Over Wolk’s time with the band, he’d appear on four of Hall and Oates’ six No. 1 singles. He also played a featured role once Hall started his broadcast series “Live from Daryl’s House” in 2007.

By the time disaster struck for Wolk in 2010, he and Hall were in the planning stages for Hall’s 2011 Laughing Down Crying solo project for Verve Records. Wolk died in February 2010.

“We had worked out the whole album in advance,” Hall says. “We were three days into the album when he had an unfortunate heart attack. So, it obviously threw the album into complete disarray. But once I got myself back on my feet, and restarted the album, he was there, man. He was there for the whole thing. He’s a part of it in spirit, as well.”
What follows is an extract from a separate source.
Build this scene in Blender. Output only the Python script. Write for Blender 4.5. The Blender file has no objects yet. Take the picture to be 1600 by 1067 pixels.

Hall and Oates also performed a touching version of Harold Melvin and the Blue Notes’ song “I Miss You” that was dedicated to Wolk in one of the most memorable — and emotional — episodes of “Live from Daryl Hall’s House” ever to air.

“When it came time to dedicate a show to him,” Hall adds, “I just channeled something — and it was a very unique moment, very poignant, and I don’t think I’ve ever been to that particular place in my life, before that.”

Oates, in an exclusive SER Sitdown, put Wolk’s contributions in perspective: “We made a joke all the time, but it wasn’t a joke — he was the ampersand in Hall and Oates. It was true. Even before he passed away, when I was playing something, in the back of my mind I would say: How would T-Bone do it? He’s the yardstick.”